MichiganRoadsThe City of Detroit has proposed a three-hour bus tour of the City to start its chapter 9 plan confirmation hearing. Some creditors object. The City's motion says "[i]f any case ever warranted a Site Visit, this one does." I don't agree, for reasons explored below, but in any event, the eligibility trial would have been a more logical place for it. And even Gilligan and the Skipper too couldn't cover 139 square miles in three hours. So what is going on here?

A step back. In the earliest days of my bankruptcy court clerkship, the United States Trustee sought to dismiss or convert the chapter 11 of a small nonprofit on the south side of Chicago. The debtor and the U.S. Trustee parties presented starkly contrasting depictions of this debtor - I remember the dueling photographs - with neither more obviously credible than the other. The case, like most in the bankruptcy court, had a starkly human element: the debtor was a rehabilitation center of sorts. The U.S. Trustee essentially was alleging that the residents lived in deplorable conditions, and the debtor strongly disagreed. To resolve the discrete factual dispute between two parties about the property's condition, Judge Ginsberg decided to schedule a time to leave the modernist skysraping box that was the Dirksen Federal Courthouse and visit the premises, in a van, with law clerk, court reporter, and others in tow. No easy way to verify -  the name of the case is lost to me now - but my strong recollection is that the site visit idea prompted no objections. The case cratered for an unrelated reason, mooting the trip. No other case during my clerkship prompted Judge Ginsberg to make a similar proposal.

Over the years, I have learned of other judges' experiences with site visits, revealing similar characteristics: cases with limited parties in interest, specific factual disagreement, the resolution of which could be accomplished efficiently by visiting circumscribed sites. 

Back in Detroit, the City's motion says it wants the Court to see such things as the terrible conditions of Detroit's public safety units and blighted neighborhoods. If creditors exist in this case who dispute those facts, surely they fit into the narrowest of broom closets. Already, in the eligibility decision, the Court found the City to be service delivery insolvent. From hearings and pleadings throughout the case, Judge Rhodes knows that street light replacement and quality of life initiatives are underway. He has repeatedly stressed the human elements of this case where appropriate.

The City's motion asserts that "the Court cannot fully appreciate the vital role that [the Detroit Institute of Arts] plays in the cultural life of the City - and will play in its renaissance - without actually visiting it." Yes, I double checked.

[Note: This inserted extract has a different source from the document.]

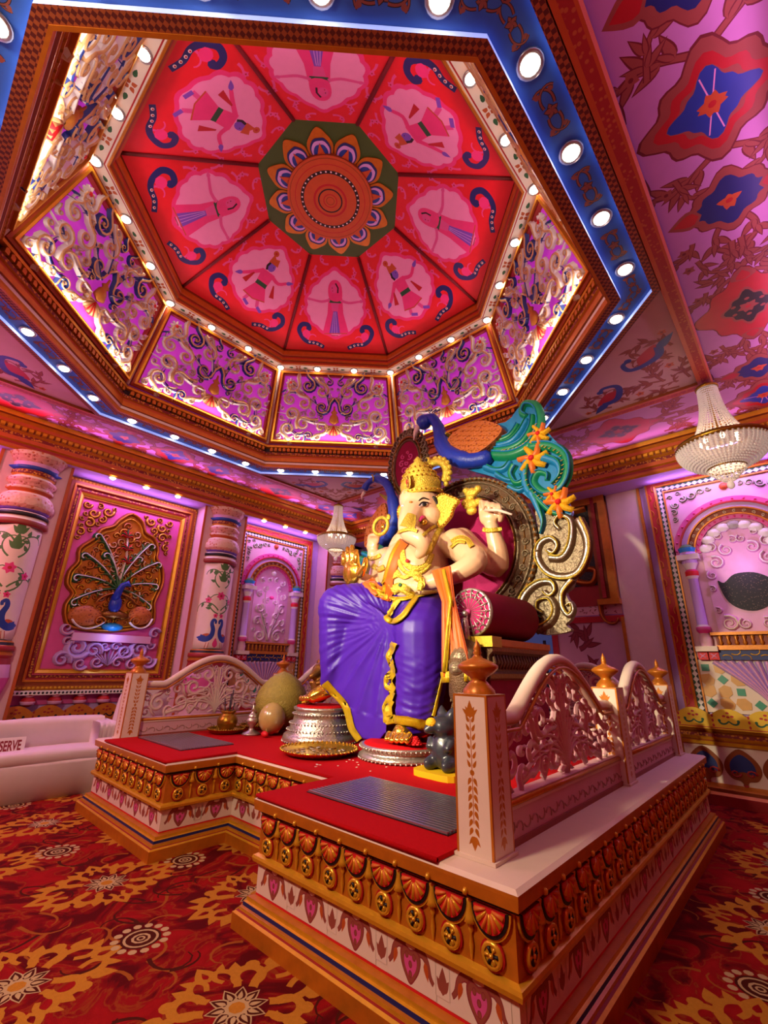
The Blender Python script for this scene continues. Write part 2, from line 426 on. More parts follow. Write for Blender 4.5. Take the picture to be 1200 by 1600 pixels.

It says this. Document 5250, page 5.

The proposed protocol says that the tour should not count against the City's total trial hours (can't fault it for trying, but implausible) and wants to keep the time and place of the tour embarkment a secret from the press (Santa-Claus-level implausible). 

You may wonder: why spend time writing about a bus tour given other issues looming so large in this case? In part, it reflects a resistance to underlying assumptions of exceptionalism - that rules and norms are different for a case such as this, and that people who disagree are cruelly overlooking the human element. In part, I worry that the bus tour will consume precious resources and time - before, during, after. Maybe I am surprised and disappointed that the City's arguments for the tour are not stronger and more specific given the City's formidable legal team. A longer laundry list rattling around in the psyche could be presented. But ultimately, I have confidence in the most conventional trial tools for this plan confirmation process.

If a specific factual dispute arises that the Court decides would be best resolved with a field trip, so be it. In the meantime, let the critical main event begin.